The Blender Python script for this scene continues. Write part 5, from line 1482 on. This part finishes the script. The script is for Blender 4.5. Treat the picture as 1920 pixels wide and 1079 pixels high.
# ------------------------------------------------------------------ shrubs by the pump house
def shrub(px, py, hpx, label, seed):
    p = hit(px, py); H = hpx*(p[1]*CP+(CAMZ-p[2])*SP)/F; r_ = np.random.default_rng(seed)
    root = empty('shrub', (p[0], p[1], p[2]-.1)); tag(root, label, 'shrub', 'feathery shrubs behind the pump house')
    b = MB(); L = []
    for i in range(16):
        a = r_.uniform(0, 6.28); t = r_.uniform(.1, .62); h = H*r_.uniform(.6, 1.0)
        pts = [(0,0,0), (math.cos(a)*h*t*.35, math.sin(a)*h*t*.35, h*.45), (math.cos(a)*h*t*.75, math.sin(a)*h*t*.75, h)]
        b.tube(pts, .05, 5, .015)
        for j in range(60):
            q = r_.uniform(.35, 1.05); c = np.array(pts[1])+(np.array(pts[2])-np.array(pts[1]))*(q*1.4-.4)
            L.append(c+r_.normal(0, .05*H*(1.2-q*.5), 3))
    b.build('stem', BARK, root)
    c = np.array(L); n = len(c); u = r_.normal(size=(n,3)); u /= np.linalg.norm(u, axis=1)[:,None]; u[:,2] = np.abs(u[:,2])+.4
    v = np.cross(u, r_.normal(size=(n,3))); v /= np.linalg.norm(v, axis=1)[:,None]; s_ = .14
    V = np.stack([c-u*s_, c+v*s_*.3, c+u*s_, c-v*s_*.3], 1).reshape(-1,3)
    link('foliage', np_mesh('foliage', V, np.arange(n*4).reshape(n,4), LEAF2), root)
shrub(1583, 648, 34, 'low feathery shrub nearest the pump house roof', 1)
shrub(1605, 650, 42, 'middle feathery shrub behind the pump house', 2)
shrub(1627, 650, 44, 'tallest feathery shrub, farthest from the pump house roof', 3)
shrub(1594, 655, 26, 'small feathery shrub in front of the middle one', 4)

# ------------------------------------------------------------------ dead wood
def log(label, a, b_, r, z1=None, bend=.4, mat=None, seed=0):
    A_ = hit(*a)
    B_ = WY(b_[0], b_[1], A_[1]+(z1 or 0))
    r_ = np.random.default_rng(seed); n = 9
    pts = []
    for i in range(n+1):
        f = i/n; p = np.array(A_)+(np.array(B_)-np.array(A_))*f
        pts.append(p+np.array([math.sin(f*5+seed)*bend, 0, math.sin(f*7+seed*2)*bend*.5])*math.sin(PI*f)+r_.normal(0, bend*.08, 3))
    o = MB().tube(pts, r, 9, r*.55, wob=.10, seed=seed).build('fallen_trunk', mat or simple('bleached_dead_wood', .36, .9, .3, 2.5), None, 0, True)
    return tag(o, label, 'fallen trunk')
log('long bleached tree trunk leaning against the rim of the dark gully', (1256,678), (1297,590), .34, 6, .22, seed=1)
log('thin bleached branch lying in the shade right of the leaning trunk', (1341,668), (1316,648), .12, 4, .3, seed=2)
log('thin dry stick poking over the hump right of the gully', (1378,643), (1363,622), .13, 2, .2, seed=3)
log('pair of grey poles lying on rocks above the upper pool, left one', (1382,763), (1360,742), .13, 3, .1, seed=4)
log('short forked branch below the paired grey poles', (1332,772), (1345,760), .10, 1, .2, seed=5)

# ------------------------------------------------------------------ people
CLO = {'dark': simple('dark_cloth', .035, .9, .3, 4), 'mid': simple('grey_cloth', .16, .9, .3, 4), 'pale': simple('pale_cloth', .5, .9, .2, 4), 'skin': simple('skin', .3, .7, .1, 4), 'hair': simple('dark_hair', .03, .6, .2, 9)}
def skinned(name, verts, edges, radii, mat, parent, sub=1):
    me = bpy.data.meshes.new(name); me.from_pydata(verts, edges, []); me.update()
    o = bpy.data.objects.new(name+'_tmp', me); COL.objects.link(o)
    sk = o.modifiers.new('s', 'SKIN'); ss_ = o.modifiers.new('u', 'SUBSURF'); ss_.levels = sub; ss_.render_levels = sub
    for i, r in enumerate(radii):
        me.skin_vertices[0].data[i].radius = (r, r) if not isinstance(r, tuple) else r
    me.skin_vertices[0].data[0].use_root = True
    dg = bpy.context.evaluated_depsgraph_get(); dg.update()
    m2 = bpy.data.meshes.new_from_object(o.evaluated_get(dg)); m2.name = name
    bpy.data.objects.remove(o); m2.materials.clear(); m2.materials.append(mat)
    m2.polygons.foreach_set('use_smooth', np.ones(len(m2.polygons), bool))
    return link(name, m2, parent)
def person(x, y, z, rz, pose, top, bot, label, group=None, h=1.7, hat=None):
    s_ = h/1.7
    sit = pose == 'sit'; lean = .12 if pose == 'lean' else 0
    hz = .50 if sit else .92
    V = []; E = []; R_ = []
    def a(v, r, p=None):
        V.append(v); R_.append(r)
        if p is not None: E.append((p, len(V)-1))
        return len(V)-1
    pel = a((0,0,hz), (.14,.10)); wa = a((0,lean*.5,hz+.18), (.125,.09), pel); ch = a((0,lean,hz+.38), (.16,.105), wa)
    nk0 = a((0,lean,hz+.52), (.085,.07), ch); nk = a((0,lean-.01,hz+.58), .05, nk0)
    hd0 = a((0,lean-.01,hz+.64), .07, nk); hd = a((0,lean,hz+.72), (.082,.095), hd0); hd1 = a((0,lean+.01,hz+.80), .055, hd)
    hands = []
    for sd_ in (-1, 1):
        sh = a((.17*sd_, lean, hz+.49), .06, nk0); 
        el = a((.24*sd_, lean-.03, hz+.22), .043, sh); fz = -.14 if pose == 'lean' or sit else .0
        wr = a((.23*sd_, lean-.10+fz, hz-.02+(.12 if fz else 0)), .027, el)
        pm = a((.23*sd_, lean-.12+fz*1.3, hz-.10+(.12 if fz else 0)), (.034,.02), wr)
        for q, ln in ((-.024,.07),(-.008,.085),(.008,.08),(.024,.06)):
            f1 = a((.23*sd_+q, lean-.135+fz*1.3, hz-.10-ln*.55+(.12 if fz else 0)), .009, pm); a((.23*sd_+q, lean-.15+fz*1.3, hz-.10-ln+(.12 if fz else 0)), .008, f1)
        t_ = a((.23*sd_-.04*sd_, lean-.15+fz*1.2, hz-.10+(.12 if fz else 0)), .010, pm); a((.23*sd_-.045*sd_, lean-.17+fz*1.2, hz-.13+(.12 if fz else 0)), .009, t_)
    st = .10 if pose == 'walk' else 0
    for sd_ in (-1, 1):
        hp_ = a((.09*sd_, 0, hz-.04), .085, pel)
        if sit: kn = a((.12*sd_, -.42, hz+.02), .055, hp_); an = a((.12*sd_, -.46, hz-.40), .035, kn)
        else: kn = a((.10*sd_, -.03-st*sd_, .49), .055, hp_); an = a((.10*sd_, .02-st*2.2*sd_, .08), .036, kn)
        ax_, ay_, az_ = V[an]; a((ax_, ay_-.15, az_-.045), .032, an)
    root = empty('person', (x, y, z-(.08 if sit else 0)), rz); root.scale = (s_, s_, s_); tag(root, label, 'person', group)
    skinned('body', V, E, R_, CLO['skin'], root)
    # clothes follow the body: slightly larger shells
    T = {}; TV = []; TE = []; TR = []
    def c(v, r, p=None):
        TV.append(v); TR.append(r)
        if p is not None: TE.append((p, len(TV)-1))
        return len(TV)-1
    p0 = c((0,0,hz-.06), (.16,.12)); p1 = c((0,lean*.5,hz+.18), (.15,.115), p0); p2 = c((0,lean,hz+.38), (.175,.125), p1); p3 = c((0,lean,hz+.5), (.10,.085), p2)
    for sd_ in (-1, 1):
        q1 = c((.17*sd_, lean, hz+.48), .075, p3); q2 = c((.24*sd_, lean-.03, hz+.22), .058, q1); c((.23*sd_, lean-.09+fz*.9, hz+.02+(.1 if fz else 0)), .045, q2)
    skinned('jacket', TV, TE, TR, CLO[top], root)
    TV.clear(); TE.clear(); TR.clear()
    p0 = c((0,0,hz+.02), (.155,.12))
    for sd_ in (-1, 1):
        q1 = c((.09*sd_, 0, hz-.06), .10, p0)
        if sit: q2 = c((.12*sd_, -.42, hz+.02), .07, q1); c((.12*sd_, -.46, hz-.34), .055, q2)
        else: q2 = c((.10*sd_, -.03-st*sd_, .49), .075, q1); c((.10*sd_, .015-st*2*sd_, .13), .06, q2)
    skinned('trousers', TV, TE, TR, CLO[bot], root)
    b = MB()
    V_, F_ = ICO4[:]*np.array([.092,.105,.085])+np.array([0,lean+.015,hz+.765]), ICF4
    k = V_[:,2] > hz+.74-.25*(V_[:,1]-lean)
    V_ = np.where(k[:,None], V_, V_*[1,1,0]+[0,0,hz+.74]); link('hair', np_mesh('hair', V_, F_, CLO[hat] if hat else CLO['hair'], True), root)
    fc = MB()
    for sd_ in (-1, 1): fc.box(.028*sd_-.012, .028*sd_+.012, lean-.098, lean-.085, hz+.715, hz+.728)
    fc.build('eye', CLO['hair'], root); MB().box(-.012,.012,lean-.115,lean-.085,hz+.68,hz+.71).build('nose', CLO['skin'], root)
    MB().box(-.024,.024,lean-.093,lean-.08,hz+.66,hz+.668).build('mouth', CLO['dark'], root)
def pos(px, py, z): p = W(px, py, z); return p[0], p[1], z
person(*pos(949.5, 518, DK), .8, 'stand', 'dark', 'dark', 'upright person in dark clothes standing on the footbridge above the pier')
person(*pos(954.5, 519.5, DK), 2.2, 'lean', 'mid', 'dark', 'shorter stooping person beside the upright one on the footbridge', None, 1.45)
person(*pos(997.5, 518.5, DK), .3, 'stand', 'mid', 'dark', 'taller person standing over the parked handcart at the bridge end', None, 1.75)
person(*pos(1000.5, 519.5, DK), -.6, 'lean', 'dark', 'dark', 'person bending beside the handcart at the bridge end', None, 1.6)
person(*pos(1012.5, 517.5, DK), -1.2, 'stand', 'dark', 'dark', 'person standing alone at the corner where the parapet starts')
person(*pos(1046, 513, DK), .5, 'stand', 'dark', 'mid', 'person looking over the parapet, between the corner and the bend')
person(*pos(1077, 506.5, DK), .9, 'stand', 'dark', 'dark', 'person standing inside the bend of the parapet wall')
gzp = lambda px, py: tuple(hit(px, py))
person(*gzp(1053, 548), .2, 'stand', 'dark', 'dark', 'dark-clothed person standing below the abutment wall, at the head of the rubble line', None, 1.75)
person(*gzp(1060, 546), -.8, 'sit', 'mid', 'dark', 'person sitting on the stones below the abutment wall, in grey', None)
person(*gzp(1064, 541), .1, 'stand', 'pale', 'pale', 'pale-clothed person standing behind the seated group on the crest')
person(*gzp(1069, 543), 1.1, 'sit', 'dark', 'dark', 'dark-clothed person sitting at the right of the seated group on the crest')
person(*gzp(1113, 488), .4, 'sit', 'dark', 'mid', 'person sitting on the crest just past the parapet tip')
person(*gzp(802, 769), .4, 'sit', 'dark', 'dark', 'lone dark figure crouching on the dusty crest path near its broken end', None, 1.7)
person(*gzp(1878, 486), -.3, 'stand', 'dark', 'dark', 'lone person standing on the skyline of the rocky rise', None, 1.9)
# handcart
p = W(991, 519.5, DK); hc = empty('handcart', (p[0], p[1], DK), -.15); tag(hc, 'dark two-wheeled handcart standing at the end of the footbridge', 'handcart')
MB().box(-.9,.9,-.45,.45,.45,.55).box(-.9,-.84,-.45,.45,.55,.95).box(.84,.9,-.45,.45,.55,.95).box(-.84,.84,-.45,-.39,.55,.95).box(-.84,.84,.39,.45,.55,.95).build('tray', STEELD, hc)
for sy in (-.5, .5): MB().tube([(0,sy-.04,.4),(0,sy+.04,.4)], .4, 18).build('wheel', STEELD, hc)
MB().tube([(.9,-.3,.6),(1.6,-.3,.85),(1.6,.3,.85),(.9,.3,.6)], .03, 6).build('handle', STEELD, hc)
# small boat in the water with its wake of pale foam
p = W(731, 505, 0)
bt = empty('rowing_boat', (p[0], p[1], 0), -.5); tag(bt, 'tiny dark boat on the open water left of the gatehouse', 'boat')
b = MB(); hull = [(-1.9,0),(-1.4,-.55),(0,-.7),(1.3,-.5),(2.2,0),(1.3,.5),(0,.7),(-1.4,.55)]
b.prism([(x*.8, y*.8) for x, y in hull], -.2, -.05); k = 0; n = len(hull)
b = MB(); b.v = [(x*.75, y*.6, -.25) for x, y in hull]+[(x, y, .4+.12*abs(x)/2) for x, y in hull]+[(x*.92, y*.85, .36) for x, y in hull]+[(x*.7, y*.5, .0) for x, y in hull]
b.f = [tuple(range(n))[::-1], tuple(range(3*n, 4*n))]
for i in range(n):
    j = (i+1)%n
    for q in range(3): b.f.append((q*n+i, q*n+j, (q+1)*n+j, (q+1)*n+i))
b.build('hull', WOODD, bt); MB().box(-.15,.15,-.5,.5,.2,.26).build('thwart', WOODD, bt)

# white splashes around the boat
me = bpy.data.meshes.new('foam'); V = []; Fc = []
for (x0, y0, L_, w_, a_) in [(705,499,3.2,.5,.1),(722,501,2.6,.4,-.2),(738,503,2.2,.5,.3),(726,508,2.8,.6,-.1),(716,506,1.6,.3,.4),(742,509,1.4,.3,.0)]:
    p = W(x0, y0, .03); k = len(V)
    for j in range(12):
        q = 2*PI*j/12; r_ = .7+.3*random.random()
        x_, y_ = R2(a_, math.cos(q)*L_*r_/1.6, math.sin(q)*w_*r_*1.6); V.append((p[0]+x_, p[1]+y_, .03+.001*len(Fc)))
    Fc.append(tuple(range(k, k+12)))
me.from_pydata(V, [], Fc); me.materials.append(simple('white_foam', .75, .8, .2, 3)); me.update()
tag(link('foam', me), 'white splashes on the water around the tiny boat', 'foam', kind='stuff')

Challenge: Reprint the data above from the opening line to the line holding "shrub(1594, 655, 26, 'small", inclusive, and nothing else.

Answer to this problem:
The Blender Python script for this scene continues. Write part 5, from line 1482 on. This part finishes the script. The script is for Blender 4.5. Treat the picture as 1920 pixels wide and 1079 pixels high.
# ------------------------------------------------------------------ shrubs by the pump house
def shrub(px, py, hpx, label, seed):
    p = hit(px, py); H = hpx*(p[1]*CP+(CAMZ-p[2])*SP)/F; r_ = np.random.default_rng(seed)
    root = empty('shrub', (p[0], p[1], p[2]-.1)); tag(root, label, 'shrub', 'feathery shrubs behind the pump house')
    b = MB(); L = []
    for i in range(16):
        a = r_.uniform(0, 6.28); t = r_.uniform(.1, .62); h = H*r_.uniform(.6, 1.0)
        pts = [(0,0,0), (math.cos(a)*h*t*.35, math.sin(a)*h*t*.35, h*.45), (math.cos(a)*h*t*.75, math.sin(a)*h*t*.75, h)]
        b.tube(pts, .05, 5, .015)
        for j in range(60):
            q = r_.uniform(.35, 1.05); c = np.array(pts[1])+(np.array(pts[2])-np.array(pts[1]))*(q*1.4-.4)
            L.append(c+r_.normal(0, .05*H*(1.2-q*.5), 3))
    b.build('stem', BARK, root)
    c = np.array(L); n = len(c); u = r_.normal(size=(n,3)); u /= np.linalg.norm(u, axis=1)[:,None]; u[:,2] = np.abs(u[:,2])+.4
    v = np.cross(u, r_.normal(size=(n,3))); v /= np.linalg.norm(v, axis=1)[:,None]; s_ = .14
    V = np.stack([c-u*s_, c+v*s_*.3, c+u*s_, c-v*s_*.3], 1).reshape(-1,3)
    link('foliage', np_mesh('foliage', V, np.arange(n*4).reshape(n,4), LEAF2), root)
shrub(1583, 648, 34, 'low feathery shrub nearest the pump house roof', 1)
shrub(1605, 650, 42, 'middle feathery shrub behind the pump house', 2)
shrub(1627, 650, 44, 'tallest feathery shrub, farthest from the pump house roof', 3)
shrub(1594, 655, 26, 'small feathery shrub in front of the middle one', 4)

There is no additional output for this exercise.